Ölerek yaşamayı öğrenmek fıtratımız olmasın!
'Ortalama yılda 1500’e yakın günde de 6 işçi ölümü artık gazetelerin iç sayfalarında küçük bir haber bile olamıyor.'
Fotoğraf: Pixabay
Özcan GÖÇER
Denizli
Renkli, hareketli, bir saat bile bir polemik duymasak bir şey olduğunu sandığımız bir seçime gidiyoruz. Bu kadar renkli bir seçim ortamında Avrupa’da ve dünyadaki iş cinayetlerinde şampiyonluğu elden bırakmadan bir seçime gidiyoruz. Fakat hiçbir seçim bildirgesinde, manifestosunda iş cinayetleri yer almadı. Çünkü gün gün, teker teker ölümler işçi sınıfının fıtratı olarak kabul gördü sanırım o kadar olağanlaşmış yani.

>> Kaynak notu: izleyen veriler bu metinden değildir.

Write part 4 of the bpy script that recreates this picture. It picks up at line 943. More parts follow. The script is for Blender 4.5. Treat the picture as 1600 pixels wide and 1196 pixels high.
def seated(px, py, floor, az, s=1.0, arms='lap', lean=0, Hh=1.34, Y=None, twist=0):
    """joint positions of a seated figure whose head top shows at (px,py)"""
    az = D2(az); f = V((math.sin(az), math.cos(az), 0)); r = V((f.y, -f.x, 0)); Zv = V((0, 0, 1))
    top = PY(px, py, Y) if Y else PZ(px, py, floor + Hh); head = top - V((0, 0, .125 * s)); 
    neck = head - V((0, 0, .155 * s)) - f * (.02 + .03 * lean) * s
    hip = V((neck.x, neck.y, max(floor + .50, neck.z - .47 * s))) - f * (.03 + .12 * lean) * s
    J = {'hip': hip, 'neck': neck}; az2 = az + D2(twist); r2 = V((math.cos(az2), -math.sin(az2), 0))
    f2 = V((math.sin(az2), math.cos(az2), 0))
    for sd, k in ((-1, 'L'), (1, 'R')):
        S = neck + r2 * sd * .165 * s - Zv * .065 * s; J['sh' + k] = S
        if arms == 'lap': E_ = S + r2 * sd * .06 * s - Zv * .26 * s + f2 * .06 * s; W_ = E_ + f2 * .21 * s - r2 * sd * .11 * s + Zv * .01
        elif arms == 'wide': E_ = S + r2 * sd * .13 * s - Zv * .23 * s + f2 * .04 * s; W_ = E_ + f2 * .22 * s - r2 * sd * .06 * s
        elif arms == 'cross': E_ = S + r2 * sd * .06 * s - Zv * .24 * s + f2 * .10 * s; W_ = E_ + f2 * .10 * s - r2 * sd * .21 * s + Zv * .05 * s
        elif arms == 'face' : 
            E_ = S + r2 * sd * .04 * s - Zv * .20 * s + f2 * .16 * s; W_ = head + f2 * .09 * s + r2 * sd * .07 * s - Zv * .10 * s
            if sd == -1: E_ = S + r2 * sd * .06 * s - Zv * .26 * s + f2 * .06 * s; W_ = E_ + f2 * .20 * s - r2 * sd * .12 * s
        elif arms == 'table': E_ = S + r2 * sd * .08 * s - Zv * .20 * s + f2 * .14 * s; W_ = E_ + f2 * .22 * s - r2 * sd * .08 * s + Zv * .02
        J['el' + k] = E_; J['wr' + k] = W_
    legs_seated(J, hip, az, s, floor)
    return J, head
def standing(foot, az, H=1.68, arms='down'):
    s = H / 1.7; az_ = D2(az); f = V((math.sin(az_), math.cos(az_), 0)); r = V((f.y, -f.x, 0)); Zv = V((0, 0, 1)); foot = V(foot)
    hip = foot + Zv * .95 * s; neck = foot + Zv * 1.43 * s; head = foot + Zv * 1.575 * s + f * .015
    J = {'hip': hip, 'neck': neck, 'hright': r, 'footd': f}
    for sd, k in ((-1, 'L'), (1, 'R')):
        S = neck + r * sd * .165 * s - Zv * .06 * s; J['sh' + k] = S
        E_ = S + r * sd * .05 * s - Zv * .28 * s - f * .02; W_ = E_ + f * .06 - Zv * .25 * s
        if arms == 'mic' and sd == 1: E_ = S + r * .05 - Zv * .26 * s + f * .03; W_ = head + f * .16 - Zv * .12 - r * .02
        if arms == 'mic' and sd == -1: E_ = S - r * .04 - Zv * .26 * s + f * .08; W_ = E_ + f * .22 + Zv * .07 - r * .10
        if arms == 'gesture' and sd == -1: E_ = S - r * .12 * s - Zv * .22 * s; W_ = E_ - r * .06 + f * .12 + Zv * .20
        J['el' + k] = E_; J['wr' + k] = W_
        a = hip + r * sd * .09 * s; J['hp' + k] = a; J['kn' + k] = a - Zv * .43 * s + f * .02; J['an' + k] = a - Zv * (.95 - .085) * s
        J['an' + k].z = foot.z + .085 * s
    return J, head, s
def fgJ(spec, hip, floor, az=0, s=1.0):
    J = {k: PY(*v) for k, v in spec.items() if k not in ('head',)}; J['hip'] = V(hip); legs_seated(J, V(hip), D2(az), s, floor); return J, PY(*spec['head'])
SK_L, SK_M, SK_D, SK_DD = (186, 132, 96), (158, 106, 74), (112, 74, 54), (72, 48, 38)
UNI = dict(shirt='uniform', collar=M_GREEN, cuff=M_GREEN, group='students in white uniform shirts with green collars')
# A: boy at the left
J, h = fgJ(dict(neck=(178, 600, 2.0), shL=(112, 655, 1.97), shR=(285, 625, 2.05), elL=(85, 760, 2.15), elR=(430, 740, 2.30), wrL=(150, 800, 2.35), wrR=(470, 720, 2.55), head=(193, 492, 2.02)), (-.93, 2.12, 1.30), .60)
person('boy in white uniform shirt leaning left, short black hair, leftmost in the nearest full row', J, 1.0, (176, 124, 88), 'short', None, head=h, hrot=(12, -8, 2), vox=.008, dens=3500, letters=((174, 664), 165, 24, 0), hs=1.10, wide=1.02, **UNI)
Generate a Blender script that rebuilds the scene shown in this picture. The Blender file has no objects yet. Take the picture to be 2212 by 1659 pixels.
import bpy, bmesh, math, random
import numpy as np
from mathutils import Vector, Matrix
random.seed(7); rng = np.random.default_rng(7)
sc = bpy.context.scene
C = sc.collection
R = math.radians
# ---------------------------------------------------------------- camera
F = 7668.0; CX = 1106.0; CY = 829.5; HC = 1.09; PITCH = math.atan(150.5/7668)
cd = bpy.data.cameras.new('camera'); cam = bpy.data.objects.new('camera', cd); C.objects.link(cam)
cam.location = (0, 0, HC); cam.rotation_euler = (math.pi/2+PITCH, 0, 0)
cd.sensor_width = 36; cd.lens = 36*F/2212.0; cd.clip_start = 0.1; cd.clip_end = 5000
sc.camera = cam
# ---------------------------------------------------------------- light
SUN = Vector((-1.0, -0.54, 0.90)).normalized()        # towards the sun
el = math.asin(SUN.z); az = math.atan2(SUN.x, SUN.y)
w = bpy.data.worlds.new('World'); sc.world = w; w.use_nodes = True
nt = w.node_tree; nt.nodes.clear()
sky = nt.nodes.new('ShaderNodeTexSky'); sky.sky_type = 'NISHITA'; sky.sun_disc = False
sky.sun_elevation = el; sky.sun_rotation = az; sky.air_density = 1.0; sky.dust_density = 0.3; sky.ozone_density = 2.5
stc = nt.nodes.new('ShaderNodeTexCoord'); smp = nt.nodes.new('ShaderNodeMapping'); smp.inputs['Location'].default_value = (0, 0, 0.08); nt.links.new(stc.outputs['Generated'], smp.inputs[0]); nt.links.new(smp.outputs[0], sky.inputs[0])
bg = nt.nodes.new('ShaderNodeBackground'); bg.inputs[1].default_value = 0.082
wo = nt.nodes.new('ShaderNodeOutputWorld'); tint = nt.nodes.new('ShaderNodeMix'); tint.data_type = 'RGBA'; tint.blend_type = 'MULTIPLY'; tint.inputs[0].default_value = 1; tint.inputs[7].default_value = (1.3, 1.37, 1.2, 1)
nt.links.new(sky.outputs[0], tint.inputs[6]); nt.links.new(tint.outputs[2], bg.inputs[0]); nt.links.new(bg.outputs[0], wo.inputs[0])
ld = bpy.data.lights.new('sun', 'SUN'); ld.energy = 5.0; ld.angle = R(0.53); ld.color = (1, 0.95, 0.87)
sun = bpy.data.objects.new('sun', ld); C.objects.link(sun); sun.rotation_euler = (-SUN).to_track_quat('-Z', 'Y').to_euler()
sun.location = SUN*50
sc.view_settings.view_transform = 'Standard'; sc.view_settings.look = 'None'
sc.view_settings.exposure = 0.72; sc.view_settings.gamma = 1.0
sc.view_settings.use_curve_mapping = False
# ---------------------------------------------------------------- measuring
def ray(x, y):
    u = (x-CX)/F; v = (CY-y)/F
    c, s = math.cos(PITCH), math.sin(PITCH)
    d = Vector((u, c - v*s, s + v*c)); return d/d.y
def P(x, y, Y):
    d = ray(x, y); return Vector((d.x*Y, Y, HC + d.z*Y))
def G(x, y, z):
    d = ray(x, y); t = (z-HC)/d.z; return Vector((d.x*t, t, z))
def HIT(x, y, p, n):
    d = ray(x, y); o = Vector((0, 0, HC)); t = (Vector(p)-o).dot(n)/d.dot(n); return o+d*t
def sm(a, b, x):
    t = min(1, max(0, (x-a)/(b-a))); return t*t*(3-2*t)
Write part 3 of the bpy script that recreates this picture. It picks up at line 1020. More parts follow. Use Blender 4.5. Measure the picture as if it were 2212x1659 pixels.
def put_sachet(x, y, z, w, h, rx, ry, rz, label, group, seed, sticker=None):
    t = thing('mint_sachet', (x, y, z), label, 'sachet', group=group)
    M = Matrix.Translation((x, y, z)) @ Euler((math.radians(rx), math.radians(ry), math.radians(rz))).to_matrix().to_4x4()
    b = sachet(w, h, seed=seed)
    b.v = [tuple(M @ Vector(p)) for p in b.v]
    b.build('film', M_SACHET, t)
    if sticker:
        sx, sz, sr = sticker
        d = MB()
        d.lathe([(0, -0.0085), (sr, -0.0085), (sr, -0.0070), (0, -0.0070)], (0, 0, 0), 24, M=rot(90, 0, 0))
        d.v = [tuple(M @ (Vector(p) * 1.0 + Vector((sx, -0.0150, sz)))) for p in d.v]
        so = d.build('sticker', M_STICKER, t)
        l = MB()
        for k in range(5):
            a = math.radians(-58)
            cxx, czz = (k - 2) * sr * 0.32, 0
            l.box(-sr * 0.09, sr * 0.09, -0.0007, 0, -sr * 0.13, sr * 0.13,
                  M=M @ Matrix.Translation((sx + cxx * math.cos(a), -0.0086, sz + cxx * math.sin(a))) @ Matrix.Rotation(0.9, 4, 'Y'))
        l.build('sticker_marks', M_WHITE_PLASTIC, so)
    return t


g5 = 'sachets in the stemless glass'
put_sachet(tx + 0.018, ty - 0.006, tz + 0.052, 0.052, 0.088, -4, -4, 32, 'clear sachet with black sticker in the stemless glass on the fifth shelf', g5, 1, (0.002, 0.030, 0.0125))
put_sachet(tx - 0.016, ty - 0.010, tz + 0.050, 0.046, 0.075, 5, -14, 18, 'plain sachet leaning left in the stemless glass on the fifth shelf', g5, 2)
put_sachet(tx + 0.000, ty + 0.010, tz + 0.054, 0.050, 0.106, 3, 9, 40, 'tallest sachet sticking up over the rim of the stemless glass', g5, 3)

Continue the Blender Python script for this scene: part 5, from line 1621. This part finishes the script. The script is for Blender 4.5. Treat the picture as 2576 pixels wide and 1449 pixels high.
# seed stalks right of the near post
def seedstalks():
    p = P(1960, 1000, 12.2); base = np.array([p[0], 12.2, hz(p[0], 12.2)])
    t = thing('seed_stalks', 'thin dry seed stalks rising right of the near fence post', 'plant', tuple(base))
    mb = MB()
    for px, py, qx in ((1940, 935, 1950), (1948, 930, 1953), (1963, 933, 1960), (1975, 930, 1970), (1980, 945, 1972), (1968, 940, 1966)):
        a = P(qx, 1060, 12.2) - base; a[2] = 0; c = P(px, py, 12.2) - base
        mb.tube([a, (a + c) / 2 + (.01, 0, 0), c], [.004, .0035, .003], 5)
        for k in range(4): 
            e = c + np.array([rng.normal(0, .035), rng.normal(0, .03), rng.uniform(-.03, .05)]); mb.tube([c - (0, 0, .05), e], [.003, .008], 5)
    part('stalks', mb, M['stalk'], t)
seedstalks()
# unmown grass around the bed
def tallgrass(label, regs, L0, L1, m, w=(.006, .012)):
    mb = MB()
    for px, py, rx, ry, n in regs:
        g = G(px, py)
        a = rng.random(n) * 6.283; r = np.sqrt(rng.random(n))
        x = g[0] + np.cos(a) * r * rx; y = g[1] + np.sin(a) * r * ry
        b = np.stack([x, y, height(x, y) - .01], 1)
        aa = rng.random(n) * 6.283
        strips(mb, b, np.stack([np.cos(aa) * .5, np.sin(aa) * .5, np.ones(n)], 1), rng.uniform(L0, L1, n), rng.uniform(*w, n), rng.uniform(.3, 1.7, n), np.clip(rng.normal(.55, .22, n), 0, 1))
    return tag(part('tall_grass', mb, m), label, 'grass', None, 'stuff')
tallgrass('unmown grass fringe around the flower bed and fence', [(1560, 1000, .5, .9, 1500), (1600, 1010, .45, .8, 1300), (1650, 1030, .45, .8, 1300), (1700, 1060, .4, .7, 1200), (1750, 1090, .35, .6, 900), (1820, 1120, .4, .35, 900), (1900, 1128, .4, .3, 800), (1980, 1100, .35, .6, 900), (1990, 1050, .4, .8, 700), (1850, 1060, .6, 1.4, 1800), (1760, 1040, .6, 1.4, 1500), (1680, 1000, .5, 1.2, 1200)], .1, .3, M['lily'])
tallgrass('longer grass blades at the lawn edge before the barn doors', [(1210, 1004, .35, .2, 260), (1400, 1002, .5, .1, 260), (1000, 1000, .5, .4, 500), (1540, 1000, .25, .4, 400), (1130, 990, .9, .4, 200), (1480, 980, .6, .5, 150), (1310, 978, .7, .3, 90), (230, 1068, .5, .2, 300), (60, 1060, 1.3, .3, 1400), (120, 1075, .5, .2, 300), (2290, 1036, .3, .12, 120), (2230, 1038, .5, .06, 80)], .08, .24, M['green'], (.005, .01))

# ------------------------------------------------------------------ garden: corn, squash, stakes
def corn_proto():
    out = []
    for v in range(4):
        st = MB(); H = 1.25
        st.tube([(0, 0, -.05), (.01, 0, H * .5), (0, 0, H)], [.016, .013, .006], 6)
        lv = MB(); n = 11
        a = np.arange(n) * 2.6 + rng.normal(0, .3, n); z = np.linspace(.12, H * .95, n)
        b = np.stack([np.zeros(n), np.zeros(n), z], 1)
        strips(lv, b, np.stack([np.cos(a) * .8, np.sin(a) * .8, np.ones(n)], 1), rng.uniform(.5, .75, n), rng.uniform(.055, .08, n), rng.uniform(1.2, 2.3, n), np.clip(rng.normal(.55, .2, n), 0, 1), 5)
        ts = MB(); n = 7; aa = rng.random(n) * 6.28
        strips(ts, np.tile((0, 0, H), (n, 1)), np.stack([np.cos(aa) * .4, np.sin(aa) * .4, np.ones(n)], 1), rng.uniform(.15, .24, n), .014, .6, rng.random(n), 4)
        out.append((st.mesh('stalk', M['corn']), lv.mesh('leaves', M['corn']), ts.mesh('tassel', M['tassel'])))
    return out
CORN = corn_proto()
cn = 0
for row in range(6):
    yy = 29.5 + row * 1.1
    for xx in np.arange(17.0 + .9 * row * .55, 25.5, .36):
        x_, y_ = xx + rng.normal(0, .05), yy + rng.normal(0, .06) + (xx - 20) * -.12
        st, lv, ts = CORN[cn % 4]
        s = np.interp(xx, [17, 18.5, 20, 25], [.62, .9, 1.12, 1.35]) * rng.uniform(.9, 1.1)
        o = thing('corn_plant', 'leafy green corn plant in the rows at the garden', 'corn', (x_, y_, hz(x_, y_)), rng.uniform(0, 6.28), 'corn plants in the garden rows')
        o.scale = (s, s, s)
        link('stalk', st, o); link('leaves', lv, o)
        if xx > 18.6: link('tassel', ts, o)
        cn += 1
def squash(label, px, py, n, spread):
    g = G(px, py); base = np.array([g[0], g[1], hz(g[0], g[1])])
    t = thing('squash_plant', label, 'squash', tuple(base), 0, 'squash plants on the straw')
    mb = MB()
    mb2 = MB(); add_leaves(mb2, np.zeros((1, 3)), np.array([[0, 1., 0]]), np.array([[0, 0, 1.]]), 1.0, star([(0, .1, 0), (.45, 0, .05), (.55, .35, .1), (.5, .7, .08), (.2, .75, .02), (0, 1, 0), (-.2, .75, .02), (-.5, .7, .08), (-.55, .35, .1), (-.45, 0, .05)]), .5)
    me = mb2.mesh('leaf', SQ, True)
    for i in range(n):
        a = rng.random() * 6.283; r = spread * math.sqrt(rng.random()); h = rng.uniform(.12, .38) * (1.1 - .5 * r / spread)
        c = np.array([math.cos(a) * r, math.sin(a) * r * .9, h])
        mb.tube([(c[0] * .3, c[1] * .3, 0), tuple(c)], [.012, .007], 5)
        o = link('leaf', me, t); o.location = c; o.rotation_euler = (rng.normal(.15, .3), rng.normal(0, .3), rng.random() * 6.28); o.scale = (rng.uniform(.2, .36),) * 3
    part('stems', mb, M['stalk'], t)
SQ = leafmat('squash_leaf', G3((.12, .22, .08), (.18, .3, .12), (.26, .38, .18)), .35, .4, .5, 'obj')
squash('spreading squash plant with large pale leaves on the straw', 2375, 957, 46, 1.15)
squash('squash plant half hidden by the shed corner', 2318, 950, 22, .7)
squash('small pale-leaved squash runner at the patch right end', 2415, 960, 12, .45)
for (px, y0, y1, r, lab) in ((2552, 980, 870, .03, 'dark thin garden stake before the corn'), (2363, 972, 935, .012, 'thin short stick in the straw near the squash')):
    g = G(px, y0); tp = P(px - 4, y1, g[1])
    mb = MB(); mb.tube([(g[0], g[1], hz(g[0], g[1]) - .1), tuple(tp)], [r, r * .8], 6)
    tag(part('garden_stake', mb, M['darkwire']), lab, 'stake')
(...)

Geçmiş 16 yıllık zaman diliminde 20 bin iş cinayeti olması sanki bu ülkenin acı tablosu değil. Ortalama yılda 1500’e yakın günde de 6 işçi ölümü artık gazetelerin iç sayfalarında küçük bir haber bile olamıyor. Nasıl ki biz işçiler örgütlü ve toplu olursak sesimizi duyurabiliyorsak ancak ölümleri de Soma gibi sayıca çok olurlarsa ülke gündeminde yer alıyorlar. Bu durum aynı zamanda işçinin siyasete olan uzaklığını, kendinin sistemin biçiminden ve yönetiminden ne kadar uzak durduğunu da göstermekte. İşçi sağlığı meselesi işverenin insafına ve isteğine bırakılamaz, devletin görevidir işçi sağlığı ve işyeri güvenliğini tesis etmek. Sendikal haklar, örgütlenme özgürlüğü anayasal güvencesi güçlendirilmeli ilgili yasalar bir an önce yeniden düzenlenmelidir. İşçi sağlığının günümüz çalışma yerlerindeki temel problemi de taşeron ve kiralık işçi sistemidir. Manifestolarında ve seçim bildirgelerinde can güvenliğine bile yer vermeyenlere oy vermeyi, işçiler düşünecektir. Artık sessiz ölümlere bir son verilsin. Ölerek yaşamayı öğrenmek fıtratımız olmasın.